Scene script records
>>>

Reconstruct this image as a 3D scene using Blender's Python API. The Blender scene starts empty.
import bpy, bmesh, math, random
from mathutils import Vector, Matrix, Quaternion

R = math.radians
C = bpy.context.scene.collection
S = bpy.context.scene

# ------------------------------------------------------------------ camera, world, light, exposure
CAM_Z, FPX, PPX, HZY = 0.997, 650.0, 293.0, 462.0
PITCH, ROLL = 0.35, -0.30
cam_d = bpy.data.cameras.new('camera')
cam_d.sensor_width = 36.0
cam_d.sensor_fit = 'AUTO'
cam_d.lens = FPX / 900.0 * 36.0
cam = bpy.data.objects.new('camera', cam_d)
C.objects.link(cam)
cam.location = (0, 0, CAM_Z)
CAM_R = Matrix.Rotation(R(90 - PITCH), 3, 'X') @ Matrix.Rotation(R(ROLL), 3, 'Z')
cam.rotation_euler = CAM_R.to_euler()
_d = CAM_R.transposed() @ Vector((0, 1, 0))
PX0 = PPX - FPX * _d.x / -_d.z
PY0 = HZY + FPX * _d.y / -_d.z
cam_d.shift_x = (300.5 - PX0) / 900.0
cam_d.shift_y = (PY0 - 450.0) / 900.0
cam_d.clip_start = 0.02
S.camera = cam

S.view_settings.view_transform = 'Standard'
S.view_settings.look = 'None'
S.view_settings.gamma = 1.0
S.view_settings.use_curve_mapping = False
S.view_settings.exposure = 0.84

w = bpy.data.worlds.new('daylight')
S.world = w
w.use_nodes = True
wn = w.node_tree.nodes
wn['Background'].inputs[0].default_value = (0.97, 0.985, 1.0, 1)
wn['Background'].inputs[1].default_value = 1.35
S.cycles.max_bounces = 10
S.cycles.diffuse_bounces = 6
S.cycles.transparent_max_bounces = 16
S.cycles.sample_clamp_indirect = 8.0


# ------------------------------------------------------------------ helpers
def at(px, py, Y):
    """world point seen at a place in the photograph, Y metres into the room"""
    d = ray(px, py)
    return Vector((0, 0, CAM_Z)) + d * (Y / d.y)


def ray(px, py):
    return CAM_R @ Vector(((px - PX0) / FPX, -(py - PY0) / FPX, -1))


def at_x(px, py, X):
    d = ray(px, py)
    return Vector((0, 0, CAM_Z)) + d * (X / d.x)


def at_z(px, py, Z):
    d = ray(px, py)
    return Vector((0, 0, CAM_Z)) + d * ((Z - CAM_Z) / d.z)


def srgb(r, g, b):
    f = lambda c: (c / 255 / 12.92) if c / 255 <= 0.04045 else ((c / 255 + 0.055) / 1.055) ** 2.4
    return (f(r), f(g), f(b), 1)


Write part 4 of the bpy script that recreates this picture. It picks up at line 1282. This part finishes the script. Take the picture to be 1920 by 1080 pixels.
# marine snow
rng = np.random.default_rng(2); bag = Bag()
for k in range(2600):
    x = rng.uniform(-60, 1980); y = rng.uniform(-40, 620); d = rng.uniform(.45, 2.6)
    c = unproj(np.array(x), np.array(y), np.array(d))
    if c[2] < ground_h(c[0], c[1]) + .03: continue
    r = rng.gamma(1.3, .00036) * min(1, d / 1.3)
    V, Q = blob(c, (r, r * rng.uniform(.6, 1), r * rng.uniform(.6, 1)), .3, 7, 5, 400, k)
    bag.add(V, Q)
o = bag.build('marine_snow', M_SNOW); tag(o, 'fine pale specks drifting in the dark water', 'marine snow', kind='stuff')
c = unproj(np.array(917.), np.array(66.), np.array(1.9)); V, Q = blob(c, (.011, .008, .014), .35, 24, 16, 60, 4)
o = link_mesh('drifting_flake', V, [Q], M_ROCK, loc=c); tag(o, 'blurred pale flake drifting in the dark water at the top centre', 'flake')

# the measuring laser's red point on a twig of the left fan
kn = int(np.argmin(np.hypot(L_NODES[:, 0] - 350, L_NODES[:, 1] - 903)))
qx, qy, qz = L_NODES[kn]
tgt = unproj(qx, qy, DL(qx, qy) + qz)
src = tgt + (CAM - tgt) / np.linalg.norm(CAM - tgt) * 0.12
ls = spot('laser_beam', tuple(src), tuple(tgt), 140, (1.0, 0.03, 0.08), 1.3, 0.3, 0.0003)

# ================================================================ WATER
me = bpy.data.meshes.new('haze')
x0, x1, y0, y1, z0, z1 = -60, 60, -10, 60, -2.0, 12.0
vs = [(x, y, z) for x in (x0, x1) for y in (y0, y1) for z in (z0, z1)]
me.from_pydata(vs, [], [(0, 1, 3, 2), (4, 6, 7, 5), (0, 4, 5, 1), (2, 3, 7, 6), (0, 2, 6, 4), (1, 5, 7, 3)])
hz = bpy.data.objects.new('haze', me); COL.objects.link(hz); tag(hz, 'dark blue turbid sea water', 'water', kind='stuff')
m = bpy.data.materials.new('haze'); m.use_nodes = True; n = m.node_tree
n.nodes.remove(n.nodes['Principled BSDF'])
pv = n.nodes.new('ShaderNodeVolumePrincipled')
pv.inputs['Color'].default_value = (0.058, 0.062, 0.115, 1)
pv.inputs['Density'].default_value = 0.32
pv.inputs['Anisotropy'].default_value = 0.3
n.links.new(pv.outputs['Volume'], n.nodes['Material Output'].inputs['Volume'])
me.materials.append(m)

<<<

THE REQUEST: Extract the data in full. Keep it word for word.

ANSWER TO THIS EXERCISE:
Reconstruct this image as a 3D scene using Blender's Python API. The Blender scene starts empty.
import bpy, bmesh, math, random
from mathutils import Vector, Matrix, Quaternion

R = math.radians
C = bpy.context.scene.collection
S = bpy.context.scene

# ------------------------------------------------------------------ camera, world, light, exposure
CAM_Z, FPX, PPX, HZY = 0.997, 650.0, 293.0, 462.0
PITCH, ROLL = 0.35, -0.30
cam_d = bpy.data.cameras.new('camera')
cam_d.sensor_width = 36.0
cam_d.sensor_fit = 'AUTO'
cam_d.lens = FPX / 900.0 * 36.0
cam = bpy.data.objects.new('camera', cam_d)
C.objects.link(cam)
cam.location = (0, 0, CAM_Z)
CAM_R = Matrix.Rotation(R(90 - PITCH), 3, 'X') @ Matrix.Rotation(R(ROLL), 3, 'Z')
cam.rotation_euler = CAM_R.to_euler()
_d = CAM_R.transposed() @ Vector((0, 1, 0))
PX0 = PPX - FPX * _d.x / -_d.z
PY0 = HZY + FPX * _d.y / -_d.z
cam_d.shift_x = (300.5 - PX0) / 900.0
cam_d.shift_y = (PY0 - 450.0) / 900.0
cam_d.clip_start = 0.02
S.camera = cam

S.view_settings.view_transform = 'Standard'
S.view_settings.look = 'None'
S.view_settings.gamma = 1.0
S.view_settings.use_curve_mapping = False
S.view_settings.exposure = 0.84

w = bpy.data.worlds.new('daylight')
S.world = w
w.use_nodes = True
wn = w.node_tree.nodes
wn['Background'].inputs[0].default_value = (0.97, 0.985, 1.0, 1)
wn['Background'].inputs[1].default_value = 1.35
S.cycles.max_bounces = 10
S.cycles.diffuse_bounces = 6
S.cycles.transparent_max_bounces = 16
S.cycles.sample_clamp_indirect = 8.0


# ------------------------------------------------------------------ helpers
def at(px, py, Y):
    """world point seen at a place in the photograph, Y metres into the room"""
    d = ray(px, py)
    return Vector((0, 0, CAM_Z)) + d * (Y / d.y)


def ray(px, py):
    return CAM_R @ Vector(((px - PX0) / FPX, -(py - PY0) / FPX, -1))


def at_x(px, py, X):
    d = ray(px, py)
    return Vector((0, 0, CAM_Z)) + d * (X / d.x)


def at_z(px, py, Z):
    d = ray(px, py)
    return Vector((0, 0, CAM_Z)) + d * ((Z - CAM_Z) / d.z)


def srgb(r, g, b):
    f = lambda c: (c / 255 / 12.92) if c / 255 <= 0.04045 else ((c / 255 + 0.055) / 1.055) ** 2.4
    return (f(r), f(g), f(b), 1)


Write part 4 of the bpy script that recreates this picture. It picks up at line 1282. This part finishes the script. Take the picture to be 1920 by 1080 pixels.
# marine snow
rng = np.random.default_rng(2); bag = Bag()
for k in range(2600):
    x = rng.uniform(-60, 1980); y = rng.uniform(-40, 620); d = rng.uniform(.45, 2.6)
    c = unproj(np.array(x), np.array(y), np.array(d))
    if c[2] < ground_h(c[0], c[1]) + .03: continue
    r = rng.gamma(1.3, .00036) * min(1, d / 1.3)
    V, Q = blob(c, (r, r * rng.uniform(.6, 1), r * rng.uniform(.6, 1)), .3, 7, 5, 400, k)
    bag.add(V, Q)
o = bag.build('marine_snow', M_SNOW); tag(o, 'fine pale specks drifting in the dark water', 'marine snow', kind='stuff')
c = unproj(np.array(917.), np.array(66.), np.array(1.9)); V, Q = blob(c, (.011, .008, .014), .35, 24, 16, 60, 4)
o = link_mesh('drifting_flake', V, [Q], M_ROCK, loc=c); tag(o, 'blurred pale flake drifting in the dark water at the top centre', 'flake')

# the measuring laser's red point on a twig of the left fan
kn = int(np.argmin(np.hypot(L_NODES[:, 0] - 350, L_NODES[:, 1] - 903)))
qx, qy, qz = L_NODES[kn]
tgt = unproj(qx, qy, DL(qx, qy) + qz)
src = tgt + (CAM - tgt) / np.linalg.norm(CAM - tgt) * 0.12
ls = spot('laser_beam', tuple(src), tuple(tgt), 140, (1.0, 0.03, 0.08), 1.3, 0.3, 0.0003)

# ================================================================ WATER
me = bpy.data.meshes.new('haze')
x0, x1, y0, y1, z0, z1 = -60, 60, -10, 60, -2.0, 12.0
vs = [(x, y, z) for x in (x0, x1) for y in (y0, y1) for z in (z0, z1)]
me.from_pydata(vs, [], [(0, 1, 3, 2), (4, 6, 7, 5), (0, 4, 5, 1), (2, 3, 7, 6), (0, 2, 6, 4), (1, 5, 7, 3)])
hz = bpy.data.objects.new('haze', me); COL.objects.link(hz); tag(hz, 'dark blue turbid sea water', 'water', kind='stuff')
m = bpy.data.materials.new('haze'); m.use_nodes = True; n = m.node_tree
n.nodes.remove(n.nodes['Principled BSDF'])
pv = n.nodes.new('ShaderNodeVolumePrincipled')
pv.inputs['Color'].default_value = (0.058, 0.062, 0.115, 1)
pv.inputs['Density'].default_value = 0.32
pv.inputs['Anisotropy'].default_value = 0.3
n.links.new(pv.outputs['Volume'], n.nodes['Material Output'].inputs['Volume'])
me.materials.append(m)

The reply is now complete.